Auf dieser sicheren Basis konnten sich die Solisten total entfalten und vollkommen aus sich herausgehen, was sowohl ihren Gesang als auch ihre
Darstellung angeht. Helena Juntunen als Salome gestaltet ihre Rolle mit größter Eindringlichkeit und vielen unterschiedlichen Facetten. Darstellerisch sehr vielschichtig, macht sie auch mit ihrer
Stimme ihren psychischen Ausnahmezustand deutlich. Fantastisch, wie sie gegen Schluss kurzzeitig ihre Stimme verändert, bevor sie weiter ihre Ziele verfolgt. Das Tetrarchenpaar Herodes (Salomes
Stiefvater und scharf auf sie) und Herodias (Herodes abgelegte Frau und Salomes Mutter) wird scharf charakterisiert, gleich zu Beginn ihres Auftritts können sie nur streiten und sich angiften.

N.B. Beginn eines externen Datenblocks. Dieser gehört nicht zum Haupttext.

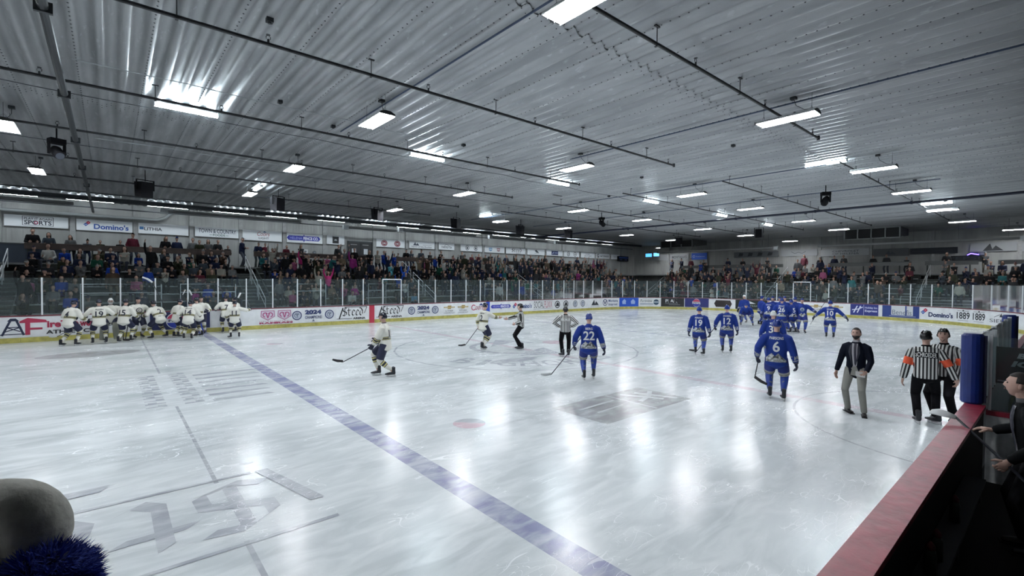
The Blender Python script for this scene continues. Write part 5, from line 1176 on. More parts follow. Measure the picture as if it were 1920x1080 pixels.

Matthias Wohlbrecht als Herodes fällt auf durch metallische Durchschlagskraft seiner Stimme, wenn er seine Herrscherattitüde herauskehrt, verfügt aber auch über anderer Stimmfarben, wenn er
Salome verführen will. Gundula Hintz als Herodias kann ihre volle Mezzostimme präzise einsetzen, ist als Sängerdarstellerin maximal intensiv. Michael Kupfer-Radecky als Jochanaan glänzt mit
mächtigem Bass sozusagen als religiöser Lautsprecher, macht das aber differenziert und nuancenreich.

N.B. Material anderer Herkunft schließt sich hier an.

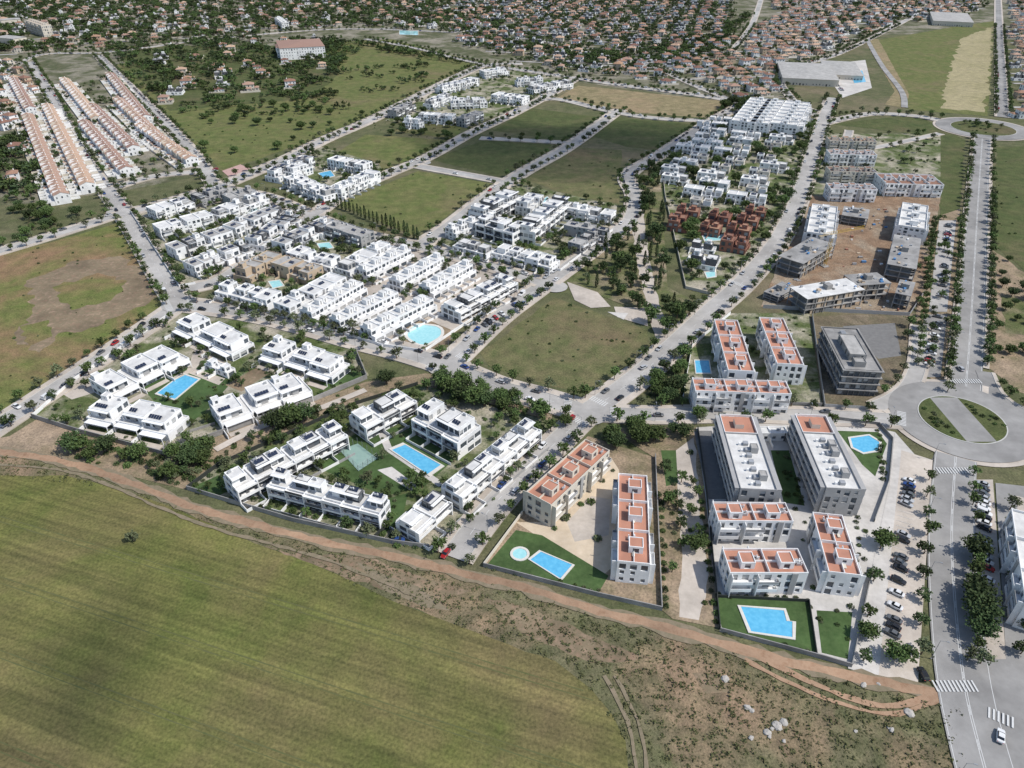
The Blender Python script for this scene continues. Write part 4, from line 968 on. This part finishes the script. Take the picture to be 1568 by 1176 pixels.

Waren dies alles Gäste, so hatten auch Mitglieder des Wuppertaler Ensembles wichtige Aufgaben zu erfüllen. So wurde der Hauptmann Narraboth, der zuerst die Schönheit Salomes preist und sich
später umbringt, von Sangmin Jeon dargestellt. Und Edith Grossman gestaltet intensiv die Rolle des Pagen von Herodias, deren Rolle im weiteren Verlauf des Stücks aufgewertet wird. Die kleineren
Rollen (Juden, Nazarener, Soldaten) wurden von weiteren Mitgliedern des Ensembles zuverlässig bewältigt.
Das Ganze spielte sich in einem in Blau getauchtem Bühnenbild ab, das eng wirkte und kaum ein Entkommen zuließ. Auffällig waren die ausladenden
königlichen Kostüme von Herodias (gold) und Herodes (violett) (Bühne und Kostüme Britta Leonhardt).
Die Regisseurin Andrea Schwalbach entwickelte die Handlung auf der Bühne ziemlich schnörkellos, der Dramatik der Musik entsprechend, lässt oft zwei Handlungen gleichzeitig passieren und wagt am
Schluss eine eigenwillige Deutung.
Am Anfang sitzt Salome genau auf dem Loch, in dem Jochanaan gefangen gehalten wird, ihre Faszination für ihn wird also sofort deutlich. Jetzt schon hantiert sie mit einem Messer, das sie dann in
sein Gefängnis fallen lässt. Breit ausgespielt wird der Todeskampf Narraboths, der sich umbringt, weil Salome Jochanaan verführen will. Das gelingt aber nicht, und er stirbt langsam in den Armen
des Pagen von Herodias. Juden und Nazarener müssen lange am Rande der Bühne warten, bevor sie agieren dürfen, wirken dabei aber wie bestellt und nicht abgeholt. Der Schluss ist dann
bemerkenswert, dürfte für viele auch irritierend gewirkt haben. Der „Tanz der sieben Schleier“, in etlichen Inszenierungen als (angedeuteter) Striptease dargestellt, wird umgedeutet: der Page der
Herodias zieht Salome das goldenes königliches Gewand wie das ihrer Mutter an, in dem sie weitertanzt. Herodes genießt zuerst Salomes Tanz, sein Entsetzen wird aber danach immer größer. Salome
fordert für ihren Tanz Jochanaans Kopf. Der wird dann vom Pagen enthauptet, der sein Schwert in der Mitte der Bühne liegen lässt. Salome küsst Jochanaans Mund und wirft dann denn abgetrennten
Kopf achtlos wieder ins Loch. Der letzte Satz des Herodes „Man töte diese Weib!“ wird nicht befolgt. Stattdessen ergreift Salome das Schwert und will Herodes damit töten. Versuchte
Machtübernahme? Oder gibt es eine andere Erklärung?
Auch wenn einige Fragen zur Inszenierung offenbleiben: Eine ganz große Aufführung! Großer langanhaltender Jubel am Schluss. Und schon allein wegen des Orchesters und der Solisten sollte man sich diese Aufführung nicht entgehen lassen.